Assim, em consonância com este último entendimento, admite-se que cada unidade estadual da federação tem autossuficiência para decidir se aceita ou não a quitação de débitos oriundos de obrigações tributárias por meio da dação em pagamento de bens móveis, pois, ainda que a hipótese não esteja prevista no CTN, a mesma não contraria o entendimento da Constituição Federal, porquanto o rol do artigo 156 do CTN não é taxativo.

Sobre os as duas Ações Diretas de Inconstitucionalidade mencionadas é válido ressaltar que, embora tenham abordado temáticas diferentes, ambas enfrentaram a questão da dação em pagamento de bens móveis como forma de quitação de dívidas tributárias.

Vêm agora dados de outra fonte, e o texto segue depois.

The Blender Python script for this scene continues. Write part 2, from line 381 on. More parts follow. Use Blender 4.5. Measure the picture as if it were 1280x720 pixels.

Ainda, é importante mencionar que, como constou na íntegra do acórdão da mencionada ADI n.º 2405/RS, é necessário que o ente da federação tenha tal modalidade de extinção da dívida tributária contida em leis municipais ou estaduais, não cabendo ao contribuinte realizar o ato de forma deliberada e sem a expressa previsão legal.

Neste mesmo sentido, vale registrar que antes do julgamento do mérito de ambas as Ações Diretas de Inconstitucionalidade pelo STF, os tribunais estaduais locais também já tinham se manifestado sobre esta celeuma. É o caso do Tribunal de Justiça da Bahia, que no julgamento da Ação Direta de Inconstitucionalidade n.º 29481-9/2004, em 27 de setembro de 2006, decidiu ratificar o entendimento das normas contidas na Lei Estadual n. 9207/2004, cujo primeiro artigo assinala a possibilidade de extinção do crédito tributário mediante a dação de bens móveis.

Deste modo, entende-se que, ao admitirem a extinção de dívidas tributárias por meio da dação de bens móveis, os entes da federação não estão contrários à Constituição Federal – desde que haja previsão nas leis estaduais locais.  Isto porque, de acordo com a Suprema Corte do país, em que pese a dação em pagamento de bens móveis não esteja insculpida nas opções prenunciadas no artigo 156 do CTN, cada Estado tem liberdade para instituir diretrizes acerca do pagamento de pendências tributárias de seus contribuintes.